Dopo questo voto Alexis Tsipras assume statura e ruolo di leader europeo. Quel «ragazzo», come lo chiamano affettuosamente in patria, rappresenta tutti gli europei - e sono davvero tanti - che non si riconoscono in questa gestione inumana, arrogante, egoistica e irresponsabile da parte di coloro che - in nome di un dogma fallimentare - hanno portato l’Europa sull’orlo del disastro, tradendone gli ideali fondativi, rendendola odiosa agli occhi del suo stesso popolo. Dovremo d’ora in poi gridarlo forte, tutti insieme, con un coro transnazionale, che l’Europa è troppo importante per lasciarla nelle mani di oligarchi di tal fatta. Di figure dal profilo tremendamente basso, incapaci di visione, di sguardo, chiuse nella piccineria di un’esistente insostenibile nel futuro, anche nel più vicino, di fronte alle quali spicca, per differenza, la grandezza del gesto di Yanis Varoufakis - l’eroe di piazza Syntagma, l’uomo acclamato dal popolo del «No», un vincitore indiscusso - che si dimette per favorire un accordo che va nell’interesse del proprio popolo. Per togliere anche un briciolo di alibi ad avversari rancorosi e nella sostanza meschini, in una situazione che è, con tutta evidenza, durissima.

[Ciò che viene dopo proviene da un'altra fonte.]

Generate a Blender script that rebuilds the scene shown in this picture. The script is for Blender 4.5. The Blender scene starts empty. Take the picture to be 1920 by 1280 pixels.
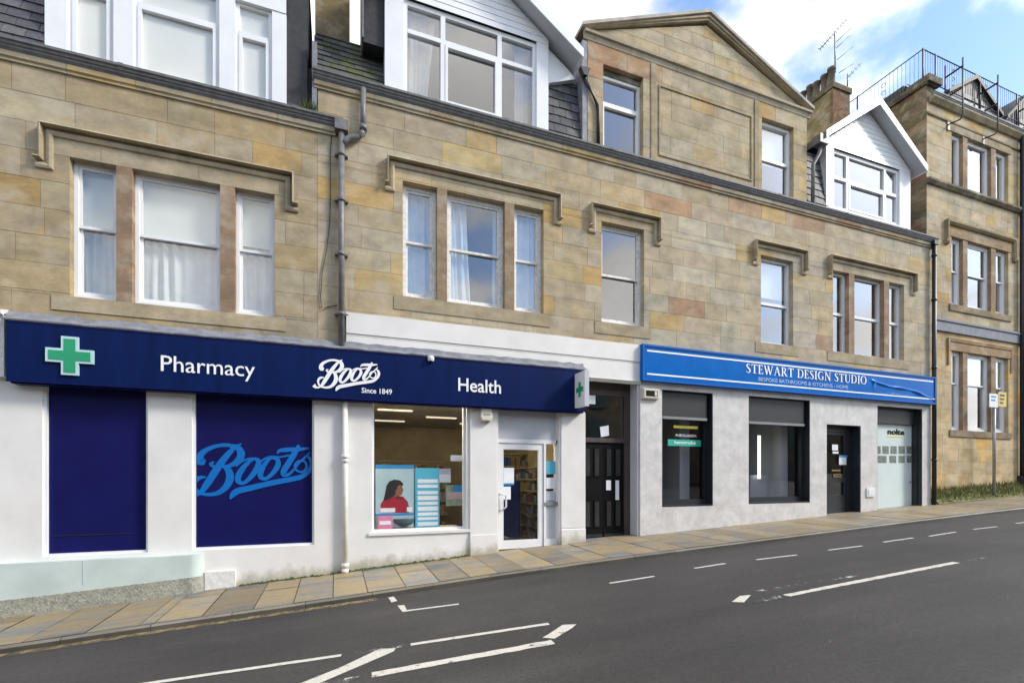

Il voto greco rivela anche il catastrofico collasso del socialismo europeo. La presa di posizione del vice-cancelliere tedesco Garbriel, schierato addirittura alla destra della Merkel a fare il lavoro sporco per lei – a ribadirne la «pedagogia imperialista» di cui nel suo stesso paese è accusata (Der Spiegel) -, è qualcosa di ancor più tragico del celebre voto dei crediti di guerra nel 1914, perché segna una assimilazione ormai senza più residui. La dichiarata fine di un’identità politica. Così come la vergognosa posizione assunta da Martin Schultz, offensiva dello stesso parlamento europeo che dovrebbe rappresentare, esempio dell’abisso in cui è caduta la socialdemocrazia tedesca ma anche dell’incapacità di ricoprire con dignità un ruolo istituzionale che dovrebbe essere rappresentativo di tutti. Un parlamento degno di questo nome non dovrebbe esitare nemmeno un giorno a chiederne le dimissioni. Per non parlare delle posizioni assunte dal presidente del consiglio italiano Matteo Renzi: la sua imbarazzante performance di fronte alla cancelliera Merkel, gratuita forma di servilismo a danno degli stessi interessi italiani, è il simbolo di un definitivo degrado politico, culturale e morale. Che ne vanifica ogni possibile aspirazione da «mediatore» di alcunché.
Da oggi incomincia una nuova storia per tutte le sinistre europee, a cominciare dalla nostra. I greci hanno aperto una breccia. Contro di loro si scaricherà la voglia di vendetta degli sconfitti, ancora increduli della propria sconfitta perché fiduciosi nell’onnipotenza dei propri mezzi. Tenteranno di continuare a usarli quei mezzi di dissuasione di massa. Tenteranno di prolungare il vero e proprio assedio di tipo medievale che hanno praticato nell’ultima settimana. Stringeranno ancora la garrota al collo dei greci per tentare di piegarne i negoziatori. Sta a tutti noi essere all’altezza del compito. Perché adesso tocca a noi fare la nostra parte, rompendo quell’assedio.
Facendo sentire forte la voce della vera Europa. Mobilitandoci perché è della nostra stessa pelle che si tratta.